Godersi una cena speciale, scegliendo i piatti da un menu con proposte gourmet ricercate e non banali, senza spendere un occhio della testa?

Un’altra dritta tutta per voi, amici lettori! Siamo alla Limonaia, in via Ponzio 10, zona Pozzo Strada.

L’ambiente è del tutto particolare per un ristorante: sulla strada quasi nessuna insegna lo indica, e il locale si trova un po’ nascosto all’interno di un cortile a cui si accede da un cancello automatico.

Una volta varcata questa soglia un po’ inusuale, però, è come ritrovarsi a casa dello chef, che ti accoglie prima nel suo giardinetto (piacevolissimo durante la bella stagione) e poi nel suo salotto, arredato con cura tra tavoli in legno e sedie antiche tutte diverse una dall’altra.

Limonaia potrebbe riassumersi così: un ristorante dove la cucina d’autore ha un rapporto qualità prezzo quasi imbattibile.

Cesare Grandi, chef del ristorante, è un giovane dalle idee molto chiare.

Ha una sua linea di cucina, mai scontata, costruita intorno a sé. Ha il suo locale, che porta avanti con rigore e successo.

Ha un profilo ben definito, che lo colloca da anni tra le giovani promesse della ristorazione torinese.

Tutte caratteristiche che si leggono chiaramente in un menu che denota sicurezza: le proposte a volte non sono semplici, ma qui si viene per affidarsi allo chef, e la fiducia spesso comporta fare scelte che altrimenti non si sarebbero fatte.

Quindi, nessuna paura a ordinare piatti complessi: quando ci si mette nelle mani dello chef, il risultato è sempre soddisfacente.

Anche perché traspare un po’ ovunque la voglia di far divertire il cliente, di sorprenderlo andando oltre le sue aspettative, come si vede già dagli amuse bouche proposti, con le olive all’ascolana servite ai piedi di un bonsai o con le gustosissime tartellette alla carbonara.
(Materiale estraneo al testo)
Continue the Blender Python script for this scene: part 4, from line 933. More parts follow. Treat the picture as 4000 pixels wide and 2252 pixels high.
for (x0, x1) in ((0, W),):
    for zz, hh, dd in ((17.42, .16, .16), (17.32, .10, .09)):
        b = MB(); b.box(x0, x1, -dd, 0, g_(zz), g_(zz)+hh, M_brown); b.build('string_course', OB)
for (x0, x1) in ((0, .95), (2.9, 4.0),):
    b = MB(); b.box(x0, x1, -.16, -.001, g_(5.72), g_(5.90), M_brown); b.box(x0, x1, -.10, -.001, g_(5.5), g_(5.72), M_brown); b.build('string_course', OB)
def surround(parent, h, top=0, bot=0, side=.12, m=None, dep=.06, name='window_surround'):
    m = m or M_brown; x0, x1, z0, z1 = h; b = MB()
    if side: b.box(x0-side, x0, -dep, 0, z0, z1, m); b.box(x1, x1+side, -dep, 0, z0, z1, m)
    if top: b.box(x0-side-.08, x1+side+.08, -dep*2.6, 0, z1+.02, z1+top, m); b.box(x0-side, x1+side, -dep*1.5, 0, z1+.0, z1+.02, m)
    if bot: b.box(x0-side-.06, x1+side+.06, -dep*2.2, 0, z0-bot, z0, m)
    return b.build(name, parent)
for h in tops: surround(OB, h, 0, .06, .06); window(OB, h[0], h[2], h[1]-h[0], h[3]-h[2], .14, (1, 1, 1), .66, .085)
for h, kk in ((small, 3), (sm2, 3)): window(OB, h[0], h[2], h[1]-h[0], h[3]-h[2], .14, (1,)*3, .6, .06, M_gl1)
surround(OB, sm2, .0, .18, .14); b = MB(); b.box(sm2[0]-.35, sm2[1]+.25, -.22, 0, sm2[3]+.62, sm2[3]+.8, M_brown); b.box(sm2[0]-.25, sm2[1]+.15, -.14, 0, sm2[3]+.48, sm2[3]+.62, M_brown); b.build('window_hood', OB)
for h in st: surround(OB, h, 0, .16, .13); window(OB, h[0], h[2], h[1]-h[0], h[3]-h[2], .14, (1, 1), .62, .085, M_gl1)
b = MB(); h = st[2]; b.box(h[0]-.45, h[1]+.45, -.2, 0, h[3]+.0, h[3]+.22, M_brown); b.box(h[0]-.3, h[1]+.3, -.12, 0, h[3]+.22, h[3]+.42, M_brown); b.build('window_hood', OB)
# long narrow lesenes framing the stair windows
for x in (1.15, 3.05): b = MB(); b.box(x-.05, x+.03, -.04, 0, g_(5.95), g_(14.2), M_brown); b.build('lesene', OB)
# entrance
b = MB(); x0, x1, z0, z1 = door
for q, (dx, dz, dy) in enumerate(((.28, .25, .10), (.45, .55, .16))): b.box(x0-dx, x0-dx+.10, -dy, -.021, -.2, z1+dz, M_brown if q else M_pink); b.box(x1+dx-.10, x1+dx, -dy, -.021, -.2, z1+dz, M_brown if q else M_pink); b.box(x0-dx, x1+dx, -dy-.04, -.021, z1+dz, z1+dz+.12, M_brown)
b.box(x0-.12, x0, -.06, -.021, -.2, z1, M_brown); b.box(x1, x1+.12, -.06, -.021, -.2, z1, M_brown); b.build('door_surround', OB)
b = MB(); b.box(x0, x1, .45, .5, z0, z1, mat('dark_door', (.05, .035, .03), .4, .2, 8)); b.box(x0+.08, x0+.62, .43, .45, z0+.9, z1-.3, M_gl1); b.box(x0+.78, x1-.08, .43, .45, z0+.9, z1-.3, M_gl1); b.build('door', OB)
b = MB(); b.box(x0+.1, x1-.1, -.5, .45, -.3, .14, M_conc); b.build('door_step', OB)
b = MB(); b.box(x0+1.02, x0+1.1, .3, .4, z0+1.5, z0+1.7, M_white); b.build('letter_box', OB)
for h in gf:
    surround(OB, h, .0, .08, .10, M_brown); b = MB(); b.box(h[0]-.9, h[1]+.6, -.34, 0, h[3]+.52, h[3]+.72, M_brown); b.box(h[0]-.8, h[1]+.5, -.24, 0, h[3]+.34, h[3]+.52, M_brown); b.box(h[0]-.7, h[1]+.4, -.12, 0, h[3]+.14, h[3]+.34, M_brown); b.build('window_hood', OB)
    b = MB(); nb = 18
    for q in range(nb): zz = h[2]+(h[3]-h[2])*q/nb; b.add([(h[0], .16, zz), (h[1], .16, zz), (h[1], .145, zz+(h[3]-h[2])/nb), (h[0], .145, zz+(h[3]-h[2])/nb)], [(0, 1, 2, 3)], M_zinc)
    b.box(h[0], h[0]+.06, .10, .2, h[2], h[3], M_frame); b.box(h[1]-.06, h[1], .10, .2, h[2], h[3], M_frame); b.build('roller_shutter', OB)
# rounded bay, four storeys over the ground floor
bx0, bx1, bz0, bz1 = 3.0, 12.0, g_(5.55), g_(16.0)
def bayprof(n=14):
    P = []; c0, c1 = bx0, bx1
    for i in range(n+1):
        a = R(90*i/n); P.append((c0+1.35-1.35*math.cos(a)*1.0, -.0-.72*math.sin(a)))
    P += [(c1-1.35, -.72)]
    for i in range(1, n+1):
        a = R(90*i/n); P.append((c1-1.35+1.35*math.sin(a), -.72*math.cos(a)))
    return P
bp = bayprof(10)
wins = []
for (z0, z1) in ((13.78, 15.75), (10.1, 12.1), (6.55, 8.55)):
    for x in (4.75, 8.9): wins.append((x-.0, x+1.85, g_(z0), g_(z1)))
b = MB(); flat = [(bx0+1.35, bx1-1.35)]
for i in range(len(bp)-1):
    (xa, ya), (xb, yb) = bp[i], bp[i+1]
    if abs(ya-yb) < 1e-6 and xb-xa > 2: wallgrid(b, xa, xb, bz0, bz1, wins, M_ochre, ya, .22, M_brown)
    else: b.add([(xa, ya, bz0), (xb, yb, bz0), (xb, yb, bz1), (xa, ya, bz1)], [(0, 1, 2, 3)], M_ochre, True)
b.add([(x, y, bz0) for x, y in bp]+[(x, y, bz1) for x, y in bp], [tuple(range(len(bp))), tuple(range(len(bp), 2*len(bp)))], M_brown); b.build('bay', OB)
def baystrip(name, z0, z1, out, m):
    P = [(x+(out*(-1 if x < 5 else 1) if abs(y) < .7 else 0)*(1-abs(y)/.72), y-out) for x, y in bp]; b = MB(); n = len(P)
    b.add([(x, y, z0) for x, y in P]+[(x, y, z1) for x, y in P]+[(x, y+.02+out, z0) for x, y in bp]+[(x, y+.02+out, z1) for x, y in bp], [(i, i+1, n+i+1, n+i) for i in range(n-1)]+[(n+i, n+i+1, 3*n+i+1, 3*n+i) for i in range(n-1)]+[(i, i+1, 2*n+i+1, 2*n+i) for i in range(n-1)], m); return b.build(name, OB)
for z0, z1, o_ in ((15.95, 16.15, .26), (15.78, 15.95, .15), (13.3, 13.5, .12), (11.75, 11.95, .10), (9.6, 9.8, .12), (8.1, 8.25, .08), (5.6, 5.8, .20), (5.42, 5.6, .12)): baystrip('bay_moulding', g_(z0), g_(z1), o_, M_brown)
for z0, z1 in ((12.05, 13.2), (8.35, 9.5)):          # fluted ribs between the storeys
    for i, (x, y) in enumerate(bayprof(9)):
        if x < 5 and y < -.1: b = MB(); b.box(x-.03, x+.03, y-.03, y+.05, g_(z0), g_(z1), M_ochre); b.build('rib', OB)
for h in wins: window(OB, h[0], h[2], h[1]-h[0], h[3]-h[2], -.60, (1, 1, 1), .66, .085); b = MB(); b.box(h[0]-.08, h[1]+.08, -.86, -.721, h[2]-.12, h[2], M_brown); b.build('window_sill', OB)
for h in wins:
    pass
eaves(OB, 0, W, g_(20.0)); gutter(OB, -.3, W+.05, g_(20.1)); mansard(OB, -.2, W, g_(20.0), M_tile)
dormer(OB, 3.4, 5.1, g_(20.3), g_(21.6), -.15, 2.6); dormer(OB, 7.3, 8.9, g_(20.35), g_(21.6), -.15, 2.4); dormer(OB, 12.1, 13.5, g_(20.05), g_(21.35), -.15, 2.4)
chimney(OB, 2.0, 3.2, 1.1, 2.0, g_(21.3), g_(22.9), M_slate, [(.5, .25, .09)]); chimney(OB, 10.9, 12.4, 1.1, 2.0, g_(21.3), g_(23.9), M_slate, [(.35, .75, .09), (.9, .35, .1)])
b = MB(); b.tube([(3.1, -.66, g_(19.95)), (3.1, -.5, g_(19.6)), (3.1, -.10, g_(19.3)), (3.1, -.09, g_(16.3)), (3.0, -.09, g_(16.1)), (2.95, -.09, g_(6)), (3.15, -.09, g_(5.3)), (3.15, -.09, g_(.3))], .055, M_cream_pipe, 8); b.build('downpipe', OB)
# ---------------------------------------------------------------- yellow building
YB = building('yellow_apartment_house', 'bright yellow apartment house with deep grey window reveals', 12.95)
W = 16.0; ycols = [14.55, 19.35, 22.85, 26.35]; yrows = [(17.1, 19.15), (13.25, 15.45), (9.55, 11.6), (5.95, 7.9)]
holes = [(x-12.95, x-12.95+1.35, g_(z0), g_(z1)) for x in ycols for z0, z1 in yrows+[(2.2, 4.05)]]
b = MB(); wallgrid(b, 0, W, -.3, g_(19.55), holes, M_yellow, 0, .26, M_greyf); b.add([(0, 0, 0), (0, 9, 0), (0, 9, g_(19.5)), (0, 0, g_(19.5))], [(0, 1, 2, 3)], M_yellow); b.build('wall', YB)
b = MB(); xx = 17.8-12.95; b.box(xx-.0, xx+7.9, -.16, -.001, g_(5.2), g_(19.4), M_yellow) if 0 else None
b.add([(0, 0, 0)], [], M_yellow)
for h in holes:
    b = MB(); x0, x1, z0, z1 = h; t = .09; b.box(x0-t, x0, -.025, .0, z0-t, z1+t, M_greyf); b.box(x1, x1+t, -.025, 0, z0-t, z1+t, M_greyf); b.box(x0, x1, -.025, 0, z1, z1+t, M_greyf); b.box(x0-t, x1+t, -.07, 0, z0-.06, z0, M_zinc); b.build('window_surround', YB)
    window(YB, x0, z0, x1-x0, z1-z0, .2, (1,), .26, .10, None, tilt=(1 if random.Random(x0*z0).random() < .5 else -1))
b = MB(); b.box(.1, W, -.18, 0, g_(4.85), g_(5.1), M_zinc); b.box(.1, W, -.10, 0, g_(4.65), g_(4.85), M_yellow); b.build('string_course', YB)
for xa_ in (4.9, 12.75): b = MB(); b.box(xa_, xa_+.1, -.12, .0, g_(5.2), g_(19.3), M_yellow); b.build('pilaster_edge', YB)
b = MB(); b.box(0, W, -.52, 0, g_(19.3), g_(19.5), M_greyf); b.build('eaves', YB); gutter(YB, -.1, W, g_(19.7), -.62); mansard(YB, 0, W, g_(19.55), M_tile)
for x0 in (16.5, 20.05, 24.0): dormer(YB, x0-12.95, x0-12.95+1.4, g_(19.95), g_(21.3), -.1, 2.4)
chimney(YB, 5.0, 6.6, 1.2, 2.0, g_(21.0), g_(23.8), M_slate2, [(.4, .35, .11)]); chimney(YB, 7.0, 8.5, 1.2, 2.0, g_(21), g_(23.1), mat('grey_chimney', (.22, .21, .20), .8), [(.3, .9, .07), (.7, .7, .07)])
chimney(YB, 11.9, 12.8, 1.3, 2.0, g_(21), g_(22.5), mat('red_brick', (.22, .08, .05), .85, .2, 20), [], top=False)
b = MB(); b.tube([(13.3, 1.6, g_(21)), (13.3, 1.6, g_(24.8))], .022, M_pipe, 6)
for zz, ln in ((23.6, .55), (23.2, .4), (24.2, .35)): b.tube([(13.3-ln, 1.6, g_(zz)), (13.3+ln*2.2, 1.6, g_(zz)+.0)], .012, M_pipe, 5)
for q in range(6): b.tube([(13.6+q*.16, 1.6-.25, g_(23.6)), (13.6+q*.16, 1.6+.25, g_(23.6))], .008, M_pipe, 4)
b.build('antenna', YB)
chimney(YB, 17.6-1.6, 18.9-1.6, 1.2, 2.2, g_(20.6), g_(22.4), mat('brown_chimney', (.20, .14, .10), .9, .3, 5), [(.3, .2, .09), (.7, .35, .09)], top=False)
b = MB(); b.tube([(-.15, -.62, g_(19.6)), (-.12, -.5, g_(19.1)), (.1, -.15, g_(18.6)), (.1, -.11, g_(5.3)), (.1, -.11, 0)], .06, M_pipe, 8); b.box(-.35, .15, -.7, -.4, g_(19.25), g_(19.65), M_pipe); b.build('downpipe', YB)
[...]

L’attenzione ai particolari passa sì da questa cura dell’estetica, ma anche dai dettagli del cestino del pane, che contiene – fra le altre cose – degli irresistibili grissini con sale grosso e un biglietto che racconta l’importanza dei prodotti da forno sulle nostre tavole.

La carta vera e propria è affiancata da un menu di tapas (o “cicchetti”, se vogliamo chiamarli all’italiana), piccole proposte per iniziare una cena o per divertirsi un po’ prima della portata principale, come abbiamo fatto noi, provandole quasi tutte.

Panino al vapore
Raviolo
Anguilla
Gambero viola
Alici fritte
(buonissime, il nostro starter preferito)
Lobster burger
Uovo e tratufo
Zuppa di cavolo nero e legumi

A questo punto, si può cominciare la cena. C’è tanto pesce nel menu ma le lavorazioni sono sempre curiose e originali:

Finanziera di mare
Sangue e cacao, scampo e cuore
Ventresca di tonno, pane acido, cipolle alla brace, amarene, Campari
Rana pescatrice con aglio nero
Rombo, carciofi, melograno

Variazioni sul tema dei soliti piatti di mare, dunque, che danno risultati soddisfacenti e a volte sorprendenti.

Le proposte di terra sembrano più semplici, ma sono altrettanto gustose:

Rape e lumache
Risotto di radici e tuberi
Sintesi di una lasagna
(piatto molto goloso, così come deve essere una lasagna)
Piccione con cicoria e oliva nera (probabilmente in assoluto il piatto che ci ha convinto di più)

Se vi rimane ancora uno spazio per il dolce, sappiate che anche qui la creatività dello chef si sbizzarrisce, con creazioni come

millefoglie di pera, polline, kefir di capra e meringa alla noce (che scoppietta e frizza in bocca come le caramelle tanto di moda negli anni Ottanta)
cioccolato (dalla fava di cacao al cioccolato)
l’uovo rotto con crema gelata e fiori (che ha una presentazione alquanto scenografica, di cui non vi raccontiamo nulla per non rovinarvi la sorpresa).

Il servizio è davvero cortese e attento: il personale è disponibile a spiegare tutte le creazioni dello chef e a suggerire ai clienti le scelte migliori da fare.

Il conto è adeguato alla location, all’attenzione ai dettagli ed alla cucina e le materie prime proposte: si attesta sui 70 euro per essere più che soddisfati.